男と女のQ&A【職場編】「“外で会ってよ!”と店外デートに誘われて」

【Q】
3年前離婚して、男性相手の接客業をしながら、シングルで6歳と4歳の子どもを育てています。これまで生活費に困ることなく何とかやってきたんですけど、緊急事態宣言で客足が減って、以前の4分の1くらいの収入になってしまいました。このままお店に出ていても、以前と同じような収入に戻るか分からないので、お店をやめてスーパーや飲食店でのパートに変わろうかとも思うんです。でもパートの収入だけでは生活出来ないんです。状況を話したわけじゃないんですけど、お店の様子から状況を察したのか、何度か指名してくれていた男性に「外で会ってよ!」と誘われました。今まで仕事とプライベートはきっちり分けてきたので、そういう誘いがあってもすべて断ってきました。でも、それで生活出来るのなら、ありかなって思うようになりました。
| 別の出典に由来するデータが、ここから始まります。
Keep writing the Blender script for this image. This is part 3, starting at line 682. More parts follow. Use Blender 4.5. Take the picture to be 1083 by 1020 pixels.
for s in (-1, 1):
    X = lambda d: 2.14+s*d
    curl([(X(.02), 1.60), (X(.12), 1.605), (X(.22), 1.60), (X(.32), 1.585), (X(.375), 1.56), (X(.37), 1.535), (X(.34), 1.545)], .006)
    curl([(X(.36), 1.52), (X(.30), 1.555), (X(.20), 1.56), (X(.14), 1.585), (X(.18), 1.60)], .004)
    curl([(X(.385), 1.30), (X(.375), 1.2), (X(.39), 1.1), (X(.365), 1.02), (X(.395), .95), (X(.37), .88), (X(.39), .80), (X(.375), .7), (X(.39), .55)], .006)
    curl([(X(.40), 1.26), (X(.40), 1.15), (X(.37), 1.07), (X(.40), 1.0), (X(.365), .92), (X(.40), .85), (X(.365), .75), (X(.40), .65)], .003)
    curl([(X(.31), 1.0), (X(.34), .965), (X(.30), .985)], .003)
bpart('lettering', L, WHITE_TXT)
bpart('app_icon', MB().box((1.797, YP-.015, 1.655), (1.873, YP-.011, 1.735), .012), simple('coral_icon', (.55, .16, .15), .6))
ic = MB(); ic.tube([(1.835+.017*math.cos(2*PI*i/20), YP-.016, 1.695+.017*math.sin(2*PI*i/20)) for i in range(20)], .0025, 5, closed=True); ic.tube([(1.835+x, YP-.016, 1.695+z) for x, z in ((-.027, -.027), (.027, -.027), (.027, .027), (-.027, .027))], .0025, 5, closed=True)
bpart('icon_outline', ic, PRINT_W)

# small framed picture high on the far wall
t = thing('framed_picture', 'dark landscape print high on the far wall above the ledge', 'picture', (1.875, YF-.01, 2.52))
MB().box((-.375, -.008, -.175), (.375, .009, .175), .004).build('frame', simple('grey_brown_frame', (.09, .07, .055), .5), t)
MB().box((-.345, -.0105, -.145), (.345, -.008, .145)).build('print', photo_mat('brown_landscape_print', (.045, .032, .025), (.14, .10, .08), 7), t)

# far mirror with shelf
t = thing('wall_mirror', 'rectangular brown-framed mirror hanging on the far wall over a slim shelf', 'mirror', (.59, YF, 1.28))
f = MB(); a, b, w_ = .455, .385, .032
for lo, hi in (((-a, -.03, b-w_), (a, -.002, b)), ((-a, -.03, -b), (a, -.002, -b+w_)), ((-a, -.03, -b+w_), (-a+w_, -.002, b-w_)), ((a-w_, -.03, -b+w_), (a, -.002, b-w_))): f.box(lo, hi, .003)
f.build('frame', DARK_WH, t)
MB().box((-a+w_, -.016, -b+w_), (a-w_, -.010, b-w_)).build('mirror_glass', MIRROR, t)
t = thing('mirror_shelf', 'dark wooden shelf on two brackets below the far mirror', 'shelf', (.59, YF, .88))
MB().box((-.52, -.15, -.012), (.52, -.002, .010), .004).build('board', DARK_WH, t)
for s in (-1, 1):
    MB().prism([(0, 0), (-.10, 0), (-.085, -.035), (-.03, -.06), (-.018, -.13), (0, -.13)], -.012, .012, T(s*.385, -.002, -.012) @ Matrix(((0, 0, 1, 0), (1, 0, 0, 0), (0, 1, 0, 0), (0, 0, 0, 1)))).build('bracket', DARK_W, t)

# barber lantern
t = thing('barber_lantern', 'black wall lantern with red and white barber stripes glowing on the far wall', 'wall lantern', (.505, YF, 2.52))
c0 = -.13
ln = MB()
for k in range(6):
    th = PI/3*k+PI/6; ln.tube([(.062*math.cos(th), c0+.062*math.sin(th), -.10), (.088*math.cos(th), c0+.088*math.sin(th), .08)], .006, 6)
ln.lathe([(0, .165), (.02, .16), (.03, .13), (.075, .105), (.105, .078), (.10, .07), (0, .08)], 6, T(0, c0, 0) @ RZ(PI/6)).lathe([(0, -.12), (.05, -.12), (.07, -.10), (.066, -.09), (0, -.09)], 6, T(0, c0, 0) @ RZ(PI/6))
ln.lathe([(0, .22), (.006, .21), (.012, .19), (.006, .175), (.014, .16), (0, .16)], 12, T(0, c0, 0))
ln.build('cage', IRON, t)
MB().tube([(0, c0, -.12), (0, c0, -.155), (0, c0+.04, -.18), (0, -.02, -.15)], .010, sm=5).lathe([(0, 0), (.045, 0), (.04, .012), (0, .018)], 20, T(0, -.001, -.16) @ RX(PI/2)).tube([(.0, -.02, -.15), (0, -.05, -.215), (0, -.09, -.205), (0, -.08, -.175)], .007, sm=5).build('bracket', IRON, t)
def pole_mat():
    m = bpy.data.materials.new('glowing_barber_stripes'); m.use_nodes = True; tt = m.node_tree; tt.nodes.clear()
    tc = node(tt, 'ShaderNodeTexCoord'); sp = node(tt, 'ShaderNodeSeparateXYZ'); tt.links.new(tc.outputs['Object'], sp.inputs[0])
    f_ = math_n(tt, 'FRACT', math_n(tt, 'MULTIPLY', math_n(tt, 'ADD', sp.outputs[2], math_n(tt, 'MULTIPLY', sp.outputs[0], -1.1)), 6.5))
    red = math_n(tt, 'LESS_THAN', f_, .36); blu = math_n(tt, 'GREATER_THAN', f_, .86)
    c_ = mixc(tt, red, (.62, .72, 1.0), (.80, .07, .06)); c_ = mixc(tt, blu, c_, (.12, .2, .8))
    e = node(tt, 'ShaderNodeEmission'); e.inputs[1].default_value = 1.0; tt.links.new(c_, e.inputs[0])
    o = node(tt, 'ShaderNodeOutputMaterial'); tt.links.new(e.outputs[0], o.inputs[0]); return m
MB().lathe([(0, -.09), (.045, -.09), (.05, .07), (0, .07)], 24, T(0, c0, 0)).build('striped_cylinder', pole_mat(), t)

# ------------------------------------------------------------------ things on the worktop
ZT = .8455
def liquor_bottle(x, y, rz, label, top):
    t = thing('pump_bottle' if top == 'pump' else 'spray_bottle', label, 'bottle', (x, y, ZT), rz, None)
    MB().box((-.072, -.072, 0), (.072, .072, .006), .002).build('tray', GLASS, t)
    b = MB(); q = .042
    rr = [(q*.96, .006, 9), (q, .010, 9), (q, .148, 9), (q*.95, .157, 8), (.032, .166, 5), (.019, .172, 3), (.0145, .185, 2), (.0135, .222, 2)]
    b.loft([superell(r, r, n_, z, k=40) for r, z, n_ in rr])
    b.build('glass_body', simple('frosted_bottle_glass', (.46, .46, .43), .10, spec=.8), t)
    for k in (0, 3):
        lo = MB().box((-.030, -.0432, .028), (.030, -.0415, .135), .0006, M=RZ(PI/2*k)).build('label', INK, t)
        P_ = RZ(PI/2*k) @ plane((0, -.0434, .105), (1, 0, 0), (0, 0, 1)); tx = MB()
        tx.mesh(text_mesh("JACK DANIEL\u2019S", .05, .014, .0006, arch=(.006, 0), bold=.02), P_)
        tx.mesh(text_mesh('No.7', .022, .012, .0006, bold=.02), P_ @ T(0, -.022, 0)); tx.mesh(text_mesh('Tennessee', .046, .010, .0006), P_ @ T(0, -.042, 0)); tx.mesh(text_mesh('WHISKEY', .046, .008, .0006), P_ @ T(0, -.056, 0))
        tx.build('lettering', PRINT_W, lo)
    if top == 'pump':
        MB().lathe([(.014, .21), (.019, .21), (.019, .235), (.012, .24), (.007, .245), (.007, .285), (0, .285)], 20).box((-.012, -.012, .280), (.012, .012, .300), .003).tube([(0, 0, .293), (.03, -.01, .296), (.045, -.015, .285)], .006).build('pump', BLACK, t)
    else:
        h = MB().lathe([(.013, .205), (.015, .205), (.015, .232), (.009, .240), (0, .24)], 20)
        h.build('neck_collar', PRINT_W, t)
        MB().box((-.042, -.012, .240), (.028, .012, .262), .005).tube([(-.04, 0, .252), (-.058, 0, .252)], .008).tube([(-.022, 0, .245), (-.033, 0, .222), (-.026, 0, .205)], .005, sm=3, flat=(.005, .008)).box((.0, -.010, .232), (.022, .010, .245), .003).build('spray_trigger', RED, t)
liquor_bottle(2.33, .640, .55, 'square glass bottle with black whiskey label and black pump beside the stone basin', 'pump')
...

ただ、これまで自分が越えずに来た一線を越えてしまうと、これまでの自分が壊れてしまいそうでとても不安です。
 
【A】
売買春の人類的起源はあまりハッキリはしていないのですが、その一番古い例のひとつは、紀元前の古代オリエントにおける寺院売春です。それには、見知らぬ男たちに身を任せる女性が宗教的にあがめられた神聖売春と、奴隷が売春による収入を神殿に収める2種類の形があったとされています。しかしこれが現代の産業化され、同時に非合法化された売買春と同じ行為とは言えないという見方もあります。
 
日本での売買春が成立したのは10世紀の初め頃、「遊女」や「白拍子」という歌舞音曲の奉仕をして、支配層の裕福な人々から報酬を得ることから始まりました。近世になると江戸吉原に遊女達が集められ文化サロンとしての華麗な文化が花開いた一方、農村の貧しい女性たちがわずかな金銭を親に渡すだけで売買され、過酷な労働条件の中で性病をはじめとする病気になっても、ろくな手当もされず多くの女性たちが命を落としたり、絶望して自ら命を絶つ遊女も多かったそうです。
 
近現代でも、第二次世界大戦後、米兵相手の売春を整備するために組織された「赤線」の設置は1956年に売春防止法で一応の流れに終止符を打ったことになっていますが、1990年以降、売買春をめぐる議論は、成人女性の自己決定に基づく売春を犯罪視する根拠ではないとする意見も台頭し、それをセックスワークとして非処罰にすべきだという声も出てきました。しかし売春防止法は売る女性のみ罰し、買う男性をとがめないという極めて不合理なもので「性道徳の二重基準」と女性を「性欲処理の対象」とする明らかなジェンダー・バイヤスがあります。
 
コロナ禍の中で幼いお子さんを2人育てる困難さはお察しいたします。これまで性を売買して生活の糧を得ることに一線を画していたとは言え、あなたの人格が守られていたとは言えないのではないですか?今回、特定の男性と外で会うことで収入を得ることになると増々、仕事とプライベートの区別をつけづらくなり、「自分が壊れてしまいそう」とおっしゃっています。当然、あなたのような女性に行政、国がしっかりとした支援をすべきですが、企業や自粛要請のかかった飲食店の経営者には支援金が出されるのに、風俗営業店や従業員、中でも性処理を直接の仕事としている方にはまったく支援がありません。とても理不尽なことですが、このことをきっかけに、行政の窓口や支援団体(Grow As People)も開設されていますので、そういったところに相談し、スーパーや飲食店のパートに仕事を切り替え、頑張ってくださることを願っています。